Para ministro, alternativa à PEC era ‘deixar a pessoa morrer de fome’; como liberal, ele deveria saber: não é preciso abrir mão da responsabilidade fiscal para ajudar os pobres
Trata-se de um falso trade-off. Seria perfeitamente possível aprovar um robusto pacote de ajuda aos mais necessitados sem atropelar a Constituição e sem ignorar os limites fiscais e eleitorais. É claro que, para isso, seria preciso um governo capaz de se antecipar aos problemas reais do País, de fazer um bom planejamento dentro dos parâmetros orçamentários e de liderar os esforços nacionais para impedir que a catástrofe da fome se consumasse. E o governo que o sr. Guedes integra mostrou-se miseravelmente incapaz disso.
Começando pelo óbvio, não foi exatamente nesta semana ou desde a eclosão da guerra entre Rússia e Ucrânia que o Brasil voltou a marcar presença no vergonhoso mapa da fome. Como mostrou o relatório O Estado da Segurança Alimentar e Nutrição no Mundo 2022, divulgado por cinco agências da ONU, 15,4 milhões de brasileiros viviam sob insegurança alimentar grave no período de 2019 a 2021.

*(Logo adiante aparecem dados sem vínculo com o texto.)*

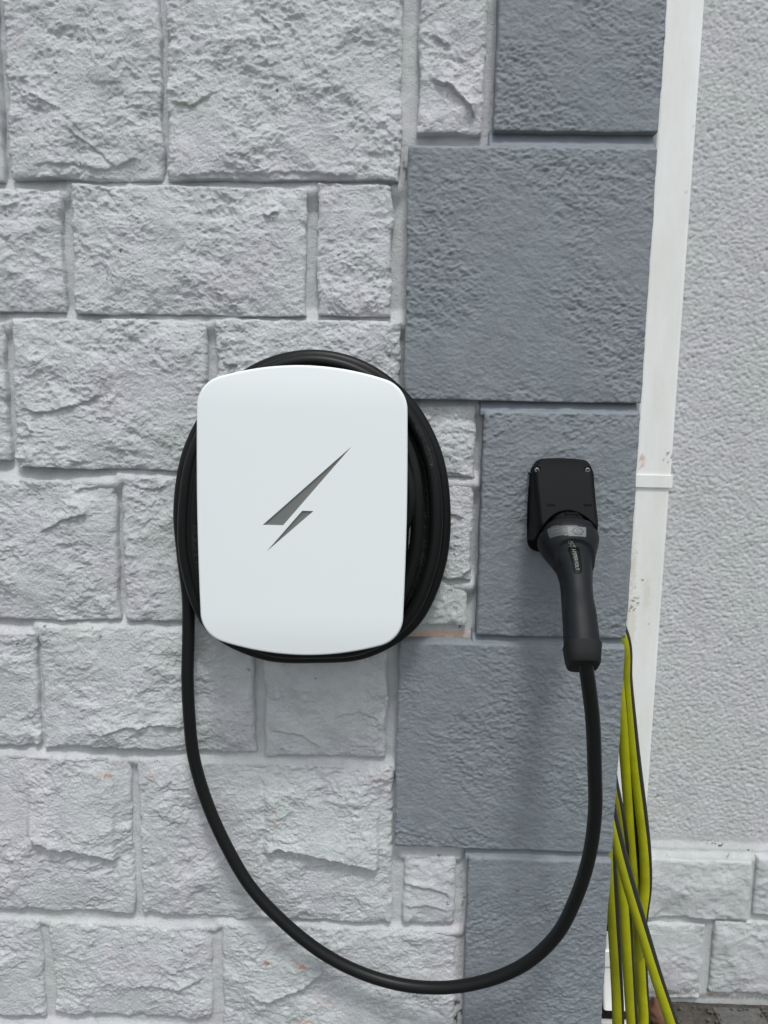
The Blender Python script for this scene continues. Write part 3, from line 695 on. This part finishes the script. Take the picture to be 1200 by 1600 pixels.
P0, W0, H0 = secs(sec)
L0 = np.concatenate([[0], np.cumsum(np.linalg.norm(np.diff(P0, axis=0), axis=1))]); LT = L0[-1]
ax = P0[-1]-P0[0]; ax /= np.linalg.norm(ax)
class Grip:
    def frame(s, l):
        p_ = np.array([np.interp(l, L0, P0[:, k]) for k in range(3)]); w = np.interp(l, L0, W0); h = np.interp(l, L0, H0)
        t = ax; sx = np.array([1., 0, 0]); sx -= t*sx.dot(t); sx /= np.linalg.norm(sx); nn = np.cross(sx, t); nn /= np.linalg.norm(nn)
        if nn[1] > 0: nn = -nn
        return p_, sx, nn, w, h
    def surf(s, l, phi, off=0):      # phi = 0 faces outwards, + to the right
        p_, sx, nn, w, h = s.frame(l)
        c, q = math.cos(phi), math.sin(phi); e = 2/2.35
        x = w*math.copysign(abs(q)**e, q); y = h*math.copysign(abs(c)**e, c)
        la = .028+.024*(1-math.cos(min(abs(phi), 1.5)))/.93
        if abs(phi) < 1.7 and L0[5] < l:
            k_ = 1-.11*float(sstep((l-la)/.0035))*max(0., 1-float(sstep((l-.085)/.03)))*float(sstep((1.7-abs(phi))/.35))
            x *= k_; y *= k_
        d = x*sx+y*nn; r = np.linalg.norm(d)
        return p_+d*(1+off/r)
G = Grip()
ls = np.unique(np.concatenate([np.linspace(0, LT, 150), L0[:6]])); ph = np.linspace(-math.pi, math.pi, 97)[:-1]
V = np.array([[G.surf(l, f) for f in ph] for l in ls]).reshape(-1, 3); Fc = gridfaces(len(ls), 96, True).tolist(); Fc.append(list(range(96))[::-1])
pl = empty('plug', at(900, 900, -.13), None); pl.parent = cc; pl.location = Vector(at(900, 900, -.13))-cc.location
plug = mk('plug_grip', V, Fc, M_GRIP, pl)
# end cap
capl = [(909.3, 1010, -.1862, 57.5, 1.0), (909.8, 1012, -.187, 57.5, 1.0), (910.5, 1028, -.193, 54, 1.0), (911.5, 1038, -.197, 51, 1.0), (911.7, 1041.5, -.198, 47, 1.0), (911.8, 1042.5, -.1985, 20, 1.0)]
Pc, Wc, Hc = secs(capl); V = []; fr = G.frame(LT)
for p_, w, h in zip(Pc, Wc, Hc):
    for f in ph:
        e = 2/3.2; x = w*math.copysign(abs(math.sin(f))**e, math.sin(f)); y = h*math.copysign(abs(math.cos(f))**e, math.cos(f)); V.append(p_+x*fr[1]+y*fr[2])
Fc = gridfaces(len(capl), 96, True).tolist(); Fc.append(list(range(96))[::-1]); Fc.append([(len(capl)-1)*96+i for i in range(96)])
cp = mk('end_cap', V, Fc, M_CAP, pl); cp.data.set_sharp_from_angle(angle=math.radians(40))
# things printed or set into the grip
def lofpx(py):   # arc length at which the centre line passes a pixel row on the front
    best = min(np.linspace(0, LT, 400), key=lambda l: abs(projy(G.surf(l, 0))-py)); return best
def projy(q): d = q-CAM; return 800-FPX*d.dot(UP)/d.dot(FW)
def projx(q): d = q-CAM; return 600+FPX*d.dot(RT)/d.dot(FW)
def find(px, py):
    best = None
    for l in np.linspace(0, LT, 160):
        if abs(projy(G.surf(l, 0))-py) > 22: continue
        for f in np.linspace(-1.2, 1.2, 80):
            q = G.surf(l, f); e = (projx(q)-px)**2+(projy(q)-py)**2
            if best is None or e < best[0]: best = (e, l, f)
    return best[1], best[2]
def onto(P, px, py, off, rot=0.0, sc=1.0):
    l0, f0 = find(px, py); w = G.frame(l0)[3]; V = []
    for x, y in np.asarray(P)*sc:
        xr = x*math.cos(rot)-y*math.sin(rot); yr = x*math.sin(rot)+y*math.cos(rot)
        V.append(G.surf(l0-yr, f0+xr/w, off))
    return V
def patch(name, w, h, px, py, off, mat, parent, n=8, rot=0., shape=None):
    if shape is None:
        xs = np.linspace(-w/2, w/2, n); ys = np.linspace(-h/2, h/2, n); P = [(x, y) for y in ys for x in xs]
        return mk(name, onto(P, px, py, off, rot), gridfaces(n, n).tolist(), mat, parent)
    m_ = len(shape); P = [(0, 0)]+[(x*k_, y*k_) for k_ in (.33, .67, 1) for x, y in shape]
    F_ = [[0, 1+i, 1+(i+1) % m_] for i in range(m_)]
    for k_ in (0, 1): F_ += [[1+k_*m_+i, 1+(k_+1)*m_+i, 1+(k_+1)*m_+(i+1) % m_, 1+k_*m_+(i+1) % m_] for i in range(m_)]
    return mk(name, onto(P, px, py, off, rot), F_, mat, parent)
patch('type_label', .033, .0125, 875, 829, .0002, plain('dull_label_print', (.055, .06, .062), .45, .4), plug, 8)
lab = patch('rating_sticker', .0175, .0125, 903.5, 830, .0004, M_LSTK, plug, 8)
patch('hexagon_mark', 0, 0, 903.5, 830, .0006, M_HEX, plug, rot=0, shape=[(.0062*math.cos(a), .0055*math.sin(a)) for a in [k*math.pi/3 for k in range(6)]])
patch('white_disc', 0, 0, 903.5, 830, .0008, M_LSTK, plug, rot=0, shape=[(.0037*math.cos(a), .0037*math.sin(a)) for a in [k*math.pi/8 for k in range(16)]])
def txt(body, size, px, py, off, rot, mat, name='lettering', sx=1.0):
    T2, Fc = textmesh(body, size); T2 = T2*np.array([sx, 1.0]); mk(name, onto(T2, px, py, off, rot), Fc, mat, plug, smooth=False)
txt('C', .0072, 903.5, 830, .0010, 0, M_HEX)
txt('C', .0058, 883.5, 829, .0006, 0, M_PRINT); txt('E', .0058, 888.8, 829, .0006, 0, M_PRINT, sx=.8)
for k, yy in enumerate((823, 827, 831)): patch('print_line', .010, .0007, 868, yy, .0006, plain('faint_print', (.12, .13, .13), .5, .4), plug, 3)
patch('print_line', .006, .001, 886, 836, .0006, M_PRINT, plug, 3)
txt('UK', .0042, 892.5, 848, .0006, -.05, M_PRINT); txt('CA', .0042, 894.0, 853, .0006, -.05, M_PRINT)
ov = []
hl, hwv = .0170, .0050
for k in range(16): a = math.pi*k/15; ov.append((hwv*math.cos(a), hl-hwv+hwv*math.sin(a)))
for k in range(16): a = math.pi+math.pi*k/15; ov.append((hwv*math.cos(a), -hl+hwv+hwv*math.sin(a)))
ogrid = []
for i_ in range(31):
    y = -hl+2*hl*i_/30; e_ = max(0, abs(y)-(hl-hwv)); w_ = math.sqrt(max(1e-9, hwv**2-e_**2))
    for j_ in range(7): ogrid.append((w_*(j_/3-1), y))
mk('logo_inlay', onto(ogrid, 899.5, 876.5, .0006), gridfaces(31, 7).tolist(), M_OVAL, plug)
txt('HYPERVOLT', .0049, 899.7, 876.5, .0011, -math.pi/2, M_GREEN, sx=.98)

# ------------------------------------------------------------------ holster
ho = empty('plug_holster', (.22, -.03, 1.05), 'black plastic plug holster screwed to the blue corner stone', 'holster')
XH0 = at(826.5, 800, -.036)[0]; XH1 = at(927.5, 740, -.052)[0]; hx = (XH0+XH1)/2; hwid = (XH1-XH0)/2
zt2, zb2 = at(877, 716, -.050)[2], at(840, 864, -.034)[2]
def holx(c, u): return hx+u*hwid*(1-.03*c)
rows_, us = 40, 61
Vh = []; 
uu = np.linspace(-1, 1, 45)
prof = [(-1, 0)]+[(-1, f) for f in (.25, .5, .72)]
for k in range(1, 8): a = math.pi/2*k/8; prof.append((-1+.16*(1-math.cos(a)), 1-.0+(-.28)*(1-math.sin(a))))
prof += [(u, 1) for u in np.linspace(-.84, .84, 31)]
for k in range(7, 0, -1): a = math.pi/2*k/8; prof.append((1-.16*(1-math.cos(a)), 1+(-.28)*(1-math.sin(a))))
prof += [(1, f) for f in (.72, .5, .25)]+[(1, 0)]
prof = np.array(prof)
def ztopf(u): return zt2-.0035*u*u-.016*max(0, (abs(u)-.66)/.34)**2.6
zar = at(890, 797, -.093)[2]; zsd = at(845, 838, -.088)[2]; zbk = at(826.5, 846, -.036)[2]
def zbotf(u, f):
    front = zar-(zar-zsd)*(1-math.sqrt(max(0, 1-min(1, abs(u)/1.0)**2)))**.9 if abs(u) < .999 else zsd
    return front*f+(zbk)*(1-f) if abs(u) > .84 else front
for r_ in range(-3, rows_+1):
    t = max(0, r_)/rows_
    for u, f in prof:
        za_, zb3 = ztopf(u), zbotf(u, f); z = za_+(zb3-za_)*t
        tz = (zt2-z)/(zt2-zar); Yfr = -.050-.043*min(1.25, max(0, tz))**1.25
        Yb_ = -.030
        if r_ == -3: Y = Yb_; z = za_-.0012; fac = 0
        elif r_ == -2: Y = Yb_+(Yfr-Yb_)*f*.80; z = za_-.0004
        elif r_ == -1: Y = Yb_+(Yfr-Yb_)*f*.93; z = za_
        elif r_ == 0: Y = Yb_+(Yfr-Yb_)*f; z = za_-.0009
        else: Y = Yb_+(Yfr-Yb_)*f
        shrink = 1-.045*max(0, t)*(1 if u > 0 else 0)
        Vh.append((hx+u*hwid*shrink, Y, z))
hood = mk('hood', Vh, gridfaces(rows_+4, len(prof)), M_HOLST, ho)
sm = hood.modifiers.new('thickness', 'SOLIDIFY'); sm.thickness = .0028; sm.offset = 1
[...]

Ainda que esse fracasso seja uma construção que não pode ser atribuída unicamente ao governo Jair Bolsonaro, era obrigação da administração federal, se pelos pobres realmente tivesse alguma consideração, ter feito algo para resolver a situação, levando em conta a dimensão imediata – afinal, quem tem fome tem pressa – e uma perspectiva de solução de médio e longo prazos. Bastava seguir as etapas de elaboração de uma política pública, desde a identificação do problema e de suas causas até a formulação, implementação e avaliação de seus resultados, em articulação com Estados, municípios e organizações da sociedade civil.
É basicamente tudo que não foi feito na criação do Auxílio Brasil, que em seis meses de vigência conseguiu gerar uma fila de quase 3 milhões de famílias e demandar um reajuste de 50% em seu piso. Até aí, não há surpresa nenhuma: é natural, ainda que ilegal, que políticos em campanha queiram usar a máquina pública e criar uma marca própria às vésperas de uma disputa eleitoral. É, no entanto, função da equipe econômica alertar para os efeitos da gastança desenfreada, defender o respeito das leis e da Constituição e, sobretudo, convencer o governo a abandonar iniciativas que custarão muito e entregarão pouco, propondo em seu lugar a adoção de programas que efetivamente funcionam. Mesmo que o presidente de plantão faça ouvidos moucos a esse chamado, esse é o papel que se espera de um ministro da Economia.
É por isso que chega a ser irônico, para não dizer trágico, que o maior ataque aos fundamentos fiscais das últimas décadas tenha vindo de um governo pretensamente liberal. É consenso, ao menos entre economistas ortodoxos, que o desprezo às questões fiscais – praxe no governo Bolsonaro – pode até impulsionar o crescimento, mas se esse aumento de despesas não vier acompanhado pelo corte de outras despesas ou pelo aumento de impostos, a bondade de hoje se materializa na maldade de amanhã. Os resultados são conhecidos: aumento no déficit das contas públicas, aceleração da inflação, juros mais altos para financiar a dívida, desvalorização do câmbio, queda dos investimentos, avanço do desemprego, redução do PIB e, consequentemente, aumento da pobreza e da fome.
Responsabilidade fiscal e responsabilidade social não são conceitos incompatíveis ou excludentes, mas complementares. Ajudar os mais necessitados é um dever do governo, assim como manter um equilíbrio macroeconômico sólido o suficiente para garantir o financiamento de políticas sociais sem gerar descrédito entre os investidores. Devastar o arcabouço fiscal não era um caminho inevitável. Foi uma escolha consciente deste governo, com respaldo vergonhoso de uma oposição pusilânime. Usar as famílias vulneráveis como pretexto para justificar essa decisão revela, mais que incompetência, a falta de escrúpulos de seus representantes.